Although the report claims that FSA has conflicts with Al-Qaeda linked groups, this has been happening only within the last few years and rarely. In October 2015, a pro-"moderate opposition" journalist in Syria admitted that FSA gave the TOW missiles taken from the West to Al-Qaeda.

Even before that, FSA, al-Nusra and ISIS were all together in the Alevi massacre happened in Latakia in November 2013.

On the other hand, Erdoğan’s calls to the west to include Al-Qaeda’s Syrian branch al-Nusra into the "moderates" by stating that “they fight against ISIS” are still one of the most remembered scandal statements.
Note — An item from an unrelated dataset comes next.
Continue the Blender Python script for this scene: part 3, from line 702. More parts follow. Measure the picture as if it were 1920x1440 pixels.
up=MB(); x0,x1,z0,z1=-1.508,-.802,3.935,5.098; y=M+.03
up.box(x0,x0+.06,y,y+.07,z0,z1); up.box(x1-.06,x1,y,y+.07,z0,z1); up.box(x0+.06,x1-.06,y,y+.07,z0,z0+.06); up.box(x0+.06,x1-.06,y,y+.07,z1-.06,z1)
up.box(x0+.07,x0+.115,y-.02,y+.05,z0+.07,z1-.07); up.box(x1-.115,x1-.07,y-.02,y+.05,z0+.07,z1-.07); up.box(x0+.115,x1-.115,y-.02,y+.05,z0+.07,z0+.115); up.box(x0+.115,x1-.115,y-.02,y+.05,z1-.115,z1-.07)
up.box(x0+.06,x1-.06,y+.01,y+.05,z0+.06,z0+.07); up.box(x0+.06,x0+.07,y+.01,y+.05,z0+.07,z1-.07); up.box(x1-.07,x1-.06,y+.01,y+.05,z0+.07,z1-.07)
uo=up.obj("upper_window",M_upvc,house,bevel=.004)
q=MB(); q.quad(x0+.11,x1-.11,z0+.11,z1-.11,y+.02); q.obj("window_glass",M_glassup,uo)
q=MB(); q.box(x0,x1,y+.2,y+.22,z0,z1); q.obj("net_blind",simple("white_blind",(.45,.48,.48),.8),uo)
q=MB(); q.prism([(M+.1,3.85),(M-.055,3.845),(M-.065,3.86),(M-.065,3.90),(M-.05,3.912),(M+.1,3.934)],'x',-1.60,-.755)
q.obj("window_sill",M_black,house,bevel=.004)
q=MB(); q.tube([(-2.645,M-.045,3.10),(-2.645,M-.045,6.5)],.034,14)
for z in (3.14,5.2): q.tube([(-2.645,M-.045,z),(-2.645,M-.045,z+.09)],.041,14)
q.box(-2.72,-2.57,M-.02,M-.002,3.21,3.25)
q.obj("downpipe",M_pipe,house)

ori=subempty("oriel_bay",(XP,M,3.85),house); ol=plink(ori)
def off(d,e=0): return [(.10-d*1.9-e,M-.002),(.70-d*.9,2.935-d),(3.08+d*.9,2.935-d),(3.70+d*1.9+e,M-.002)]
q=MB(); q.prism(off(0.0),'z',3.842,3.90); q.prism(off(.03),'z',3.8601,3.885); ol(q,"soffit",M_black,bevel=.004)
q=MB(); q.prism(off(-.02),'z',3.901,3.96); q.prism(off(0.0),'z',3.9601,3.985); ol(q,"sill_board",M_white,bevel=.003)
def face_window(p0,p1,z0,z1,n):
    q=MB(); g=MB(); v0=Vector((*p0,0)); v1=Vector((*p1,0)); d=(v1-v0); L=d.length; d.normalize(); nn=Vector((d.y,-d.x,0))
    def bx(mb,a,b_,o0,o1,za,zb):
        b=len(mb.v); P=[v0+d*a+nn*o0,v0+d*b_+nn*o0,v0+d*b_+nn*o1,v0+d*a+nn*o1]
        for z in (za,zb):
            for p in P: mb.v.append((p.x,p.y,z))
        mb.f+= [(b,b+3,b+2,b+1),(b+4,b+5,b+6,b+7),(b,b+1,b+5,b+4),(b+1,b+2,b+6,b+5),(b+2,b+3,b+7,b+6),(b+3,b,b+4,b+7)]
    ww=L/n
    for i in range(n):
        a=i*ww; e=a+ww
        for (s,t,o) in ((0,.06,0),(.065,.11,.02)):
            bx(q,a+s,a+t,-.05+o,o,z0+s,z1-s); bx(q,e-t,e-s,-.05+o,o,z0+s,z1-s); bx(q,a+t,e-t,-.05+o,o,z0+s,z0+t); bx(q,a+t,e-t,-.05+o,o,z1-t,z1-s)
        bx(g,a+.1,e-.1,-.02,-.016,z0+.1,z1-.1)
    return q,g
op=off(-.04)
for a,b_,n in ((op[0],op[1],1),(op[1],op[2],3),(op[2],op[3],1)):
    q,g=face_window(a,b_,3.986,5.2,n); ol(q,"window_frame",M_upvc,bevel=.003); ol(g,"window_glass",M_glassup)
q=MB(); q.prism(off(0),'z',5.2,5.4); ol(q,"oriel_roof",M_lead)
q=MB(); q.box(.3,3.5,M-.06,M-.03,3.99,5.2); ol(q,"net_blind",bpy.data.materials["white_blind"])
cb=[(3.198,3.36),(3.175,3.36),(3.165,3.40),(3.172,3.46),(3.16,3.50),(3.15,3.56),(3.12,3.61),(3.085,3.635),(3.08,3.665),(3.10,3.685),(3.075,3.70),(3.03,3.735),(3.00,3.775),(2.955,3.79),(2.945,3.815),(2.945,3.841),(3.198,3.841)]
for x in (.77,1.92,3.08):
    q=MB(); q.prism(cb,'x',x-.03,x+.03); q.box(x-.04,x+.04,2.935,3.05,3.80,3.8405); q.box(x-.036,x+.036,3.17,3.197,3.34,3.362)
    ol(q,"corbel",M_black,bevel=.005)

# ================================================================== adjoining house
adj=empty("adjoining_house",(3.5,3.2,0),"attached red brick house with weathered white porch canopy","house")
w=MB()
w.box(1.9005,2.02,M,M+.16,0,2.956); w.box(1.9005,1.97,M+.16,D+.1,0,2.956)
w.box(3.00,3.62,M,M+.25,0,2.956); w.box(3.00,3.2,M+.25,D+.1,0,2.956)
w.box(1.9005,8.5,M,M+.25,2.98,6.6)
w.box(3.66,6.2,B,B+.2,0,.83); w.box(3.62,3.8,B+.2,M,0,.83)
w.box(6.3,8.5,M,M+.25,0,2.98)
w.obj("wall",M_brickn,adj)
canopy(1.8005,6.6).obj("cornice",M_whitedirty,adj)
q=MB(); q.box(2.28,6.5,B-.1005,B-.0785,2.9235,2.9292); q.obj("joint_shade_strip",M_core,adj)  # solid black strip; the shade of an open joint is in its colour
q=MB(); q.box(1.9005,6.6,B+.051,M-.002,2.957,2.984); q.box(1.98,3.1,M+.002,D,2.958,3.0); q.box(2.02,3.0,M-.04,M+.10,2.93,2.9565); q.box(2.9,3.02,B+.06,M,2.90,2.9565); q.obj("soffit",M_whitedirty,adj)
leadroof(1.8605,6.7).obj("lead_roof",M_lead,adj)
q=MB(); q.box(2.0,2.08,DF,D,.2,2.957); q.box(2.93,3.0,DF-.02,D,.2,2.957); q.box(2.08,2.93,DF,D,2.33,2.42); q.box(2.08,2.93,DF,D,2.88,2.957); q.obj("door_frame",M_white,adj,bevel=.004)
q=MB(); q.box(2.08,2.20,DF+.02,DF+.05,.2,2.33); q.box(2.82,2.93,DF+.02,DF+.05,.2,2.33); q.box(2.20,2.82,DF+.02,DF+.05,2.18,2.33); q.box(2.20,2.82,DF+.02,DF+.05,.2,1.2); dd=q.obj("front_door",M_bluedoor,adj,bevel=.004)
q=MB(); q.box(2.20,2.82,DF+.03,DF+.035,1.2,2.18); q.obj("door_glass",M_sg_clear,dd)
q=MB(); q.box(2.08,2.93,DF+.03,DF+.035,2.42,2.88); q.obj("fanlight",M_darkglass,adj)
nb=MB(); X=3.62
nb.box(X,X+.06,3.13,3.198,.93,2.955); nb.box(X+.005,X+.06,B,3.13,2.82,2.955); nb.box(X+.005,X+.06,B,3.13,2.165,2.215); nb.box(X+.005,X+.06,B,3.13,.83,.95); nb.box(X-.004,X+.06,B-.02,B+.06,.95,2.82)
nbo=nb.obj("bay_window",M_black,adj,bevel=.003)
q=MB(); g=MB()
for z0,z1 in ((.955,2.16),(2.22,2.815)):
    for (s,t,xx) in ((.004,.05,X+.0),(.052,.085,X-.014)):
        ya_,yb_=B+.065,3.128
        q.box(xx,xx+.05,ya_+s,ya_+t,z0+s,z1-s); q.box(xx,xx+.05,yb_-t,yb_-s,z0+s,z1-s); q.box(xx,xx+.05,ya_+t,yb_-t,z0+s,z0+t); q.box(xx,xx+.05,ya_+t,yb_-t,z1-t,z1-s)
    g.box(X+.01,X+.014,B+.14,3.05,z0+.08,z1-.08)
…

The group of Nūr ad-Din Zengi that participated in Afrin operation recently is known with cutting a 12-year-old boy’s head off in Handarat refugee camp in Aleppo.

5) The past relationship between FSA and ISIS:

Contrary to the recent situation, FSA was allying with Islamic State jihadist group before 2014. A well-known indicator of this relationship was the conflicts happened in Ming Airbase in the north of Aleppo in August 2013. After the FSA leader Ukadi had the control of Ming Military Airbase together with Islamic State and other jihadists groups, he made a statement saying that "our relationship with our brothers in Islamic State is very good".

Additionally, the October 2013 report of Human Rights Watch titles as "you can still see their blood" revealed that Ahrar al-Sham group, that is aligned with Turkish Armed Forces in Afrin today, did the Alevi massacre in Latakia together with Jaish al-Muhajireen and el-Ensar, which were composed of ISIS, al-Nusra front and Chechen jihadists.